Required task: Print them exactly: the lines from the beginning of the entries below through the line that contains "COL = SC.collection", and only those, with the pictures left out.

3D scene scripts
**********
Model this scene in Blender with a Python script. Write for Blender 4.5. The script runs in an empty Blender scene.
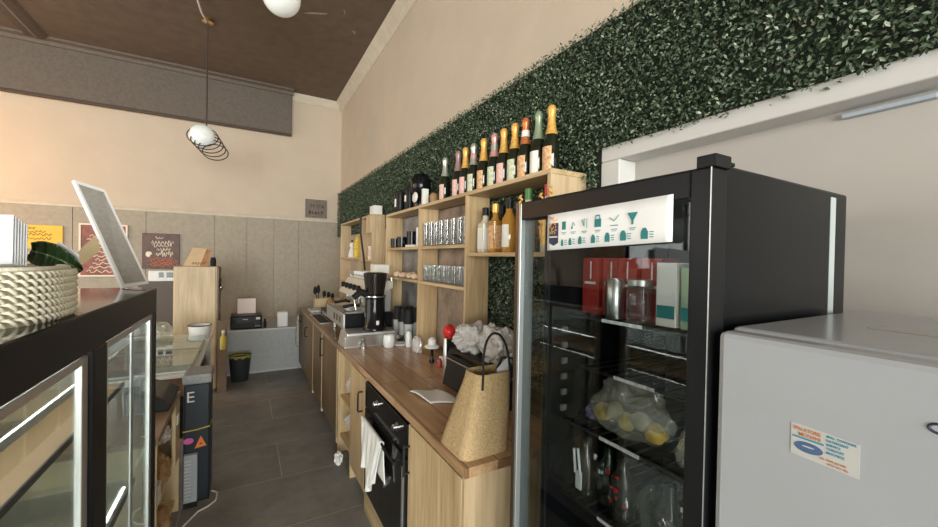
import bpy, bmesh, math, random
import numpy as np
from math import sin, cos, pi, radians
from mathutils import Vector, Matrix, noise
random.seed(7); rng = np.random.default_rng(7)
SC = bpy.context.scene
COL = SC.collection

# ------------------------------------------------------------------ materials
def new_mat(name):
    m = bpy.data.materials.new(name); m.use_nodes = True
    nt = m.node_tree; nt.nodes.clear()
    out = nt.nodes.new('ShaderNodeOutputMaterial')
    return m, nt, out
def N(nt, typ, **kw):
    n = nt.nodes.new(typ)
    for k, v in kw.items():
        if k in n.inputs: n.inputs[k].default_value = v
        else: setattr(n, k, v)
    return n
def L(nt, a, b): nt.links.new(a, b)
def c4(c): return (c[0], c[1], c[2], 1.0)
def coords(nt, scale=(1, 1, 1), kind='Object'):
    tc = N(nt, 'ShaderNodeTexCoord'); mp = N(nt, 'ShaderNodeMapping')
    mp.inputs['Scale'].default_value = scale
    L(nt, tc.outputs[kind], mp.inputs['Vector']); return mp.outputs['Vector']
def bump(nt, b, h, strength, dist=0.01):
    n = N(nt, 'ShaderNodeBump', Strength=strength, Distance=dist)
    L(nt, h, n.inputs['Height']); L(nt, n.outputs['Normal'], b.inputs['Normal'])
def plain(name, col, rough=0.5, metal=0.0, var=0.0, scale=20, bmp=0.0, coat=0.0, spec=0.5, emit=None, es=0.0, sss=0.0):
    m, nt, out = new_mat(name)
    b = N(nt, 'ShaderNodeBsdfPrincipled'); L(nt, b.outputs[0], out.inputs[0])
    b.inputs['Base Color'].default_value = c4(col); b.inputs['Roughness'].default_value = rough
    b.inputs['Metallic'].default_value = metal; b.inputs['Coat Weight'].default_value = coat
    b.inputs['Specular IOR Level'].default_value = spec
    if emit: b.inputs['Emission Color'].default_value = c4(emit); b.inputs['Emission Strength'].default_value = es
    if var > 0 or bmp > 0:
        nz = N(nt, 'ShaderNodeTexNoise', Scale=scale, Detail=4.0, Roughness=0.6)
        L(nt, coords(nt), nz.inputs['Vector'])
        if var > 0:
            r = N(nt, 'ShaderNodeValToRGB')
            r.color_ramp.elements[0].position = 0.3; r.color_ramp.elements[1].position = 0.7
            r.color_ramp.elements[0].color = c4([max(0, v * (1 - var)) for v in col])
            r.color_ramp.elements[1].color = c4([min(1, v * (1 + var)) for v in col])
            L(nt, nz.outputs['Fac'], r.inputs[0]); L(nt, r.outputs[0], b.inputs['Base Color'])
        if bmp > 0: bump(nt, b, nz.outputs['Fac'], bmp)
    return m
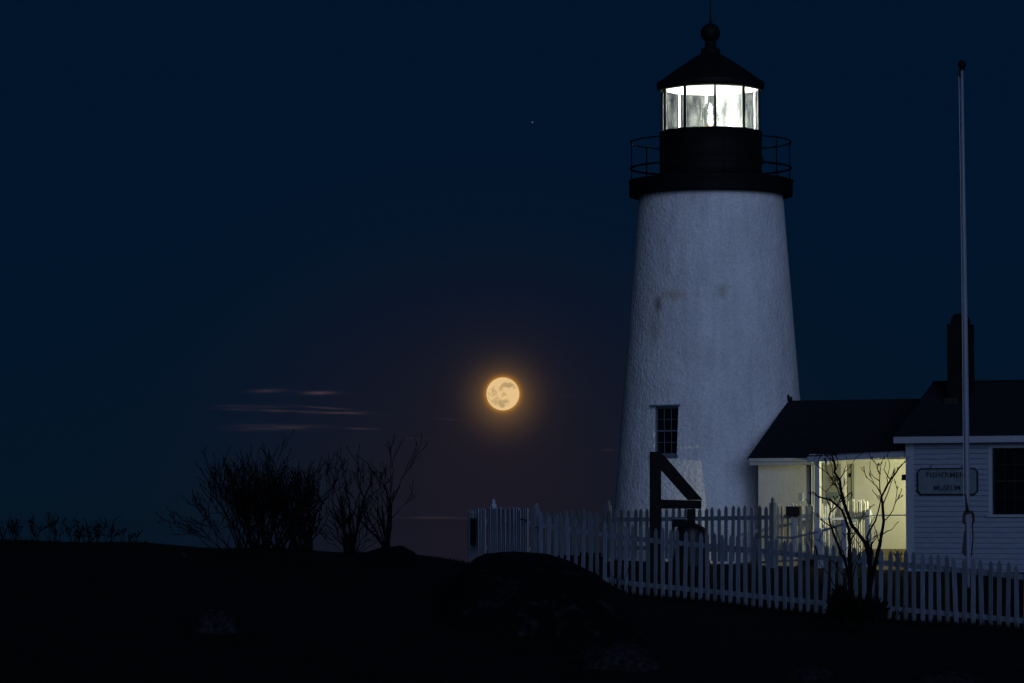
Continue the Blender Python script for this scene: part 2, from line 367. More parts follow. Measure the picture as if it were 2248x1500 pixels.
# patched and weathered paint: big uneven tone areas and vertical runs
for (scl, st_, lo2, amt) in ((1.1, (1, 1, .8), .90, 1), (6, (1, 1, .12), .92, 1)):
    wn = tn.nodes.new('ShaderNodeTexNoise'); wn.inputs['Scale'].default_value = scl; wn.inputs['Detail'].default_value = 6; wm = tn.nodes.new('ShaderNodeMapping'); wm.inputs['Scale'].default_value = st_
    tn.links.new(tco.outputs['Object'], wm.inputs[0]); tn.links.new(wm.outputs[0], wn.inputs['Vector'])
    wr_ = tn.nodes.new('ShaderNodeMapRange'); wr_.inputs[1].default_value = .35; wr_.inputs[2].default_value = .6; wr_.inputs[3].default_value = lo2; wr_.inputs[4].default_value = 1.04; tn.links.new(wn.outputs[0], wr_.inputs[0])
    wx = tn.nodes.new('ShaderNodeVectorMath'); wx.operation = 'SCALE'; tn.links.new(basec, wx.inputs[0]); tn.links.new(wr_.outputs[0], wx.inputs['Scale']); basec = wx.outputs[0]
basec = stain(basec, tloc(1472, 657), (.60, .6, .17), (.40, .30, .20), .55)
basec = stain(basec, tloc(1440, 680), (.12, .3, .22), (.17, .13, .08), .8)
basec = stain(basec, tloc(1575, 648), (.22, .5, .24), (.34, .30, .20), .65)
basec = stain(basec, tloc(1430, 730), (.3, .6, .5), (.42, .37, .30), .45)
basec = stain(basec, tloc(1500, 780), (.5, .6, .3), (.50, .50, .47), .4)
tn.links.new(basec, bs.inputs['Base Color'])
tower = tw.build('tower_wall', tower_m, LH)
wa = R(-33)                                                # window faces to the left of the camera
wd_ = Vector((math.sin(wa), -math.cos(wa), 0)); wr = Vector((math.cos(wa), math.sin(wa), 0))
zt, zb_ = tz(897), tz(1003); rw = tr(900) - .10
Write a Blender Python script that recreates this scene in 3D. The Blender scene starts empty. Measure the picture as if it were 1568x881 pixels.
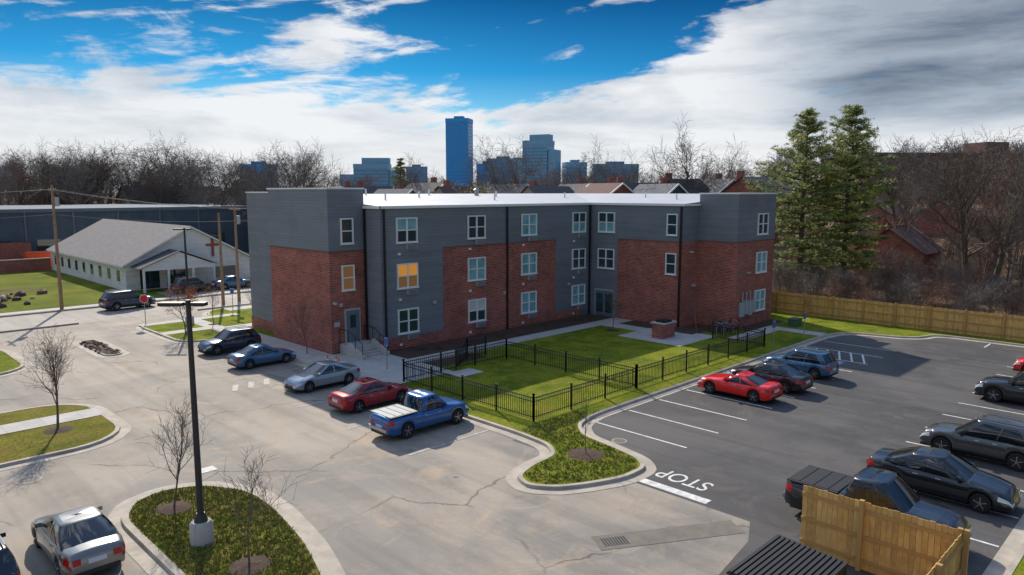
**********
Answer in full:
Model this scene in Blender with a Python script. Write for Blender 4.5. The script runs in an empty Blender scene.
import bpy, bmesh, math, random
import numpy as np
from math import sin, cos, pi, radians
from mathutils import Vector, Matrix, noise
random.seed(7); rng = np.random.default_rng(7)
SC = bpy.context.scene
COL = SC.collection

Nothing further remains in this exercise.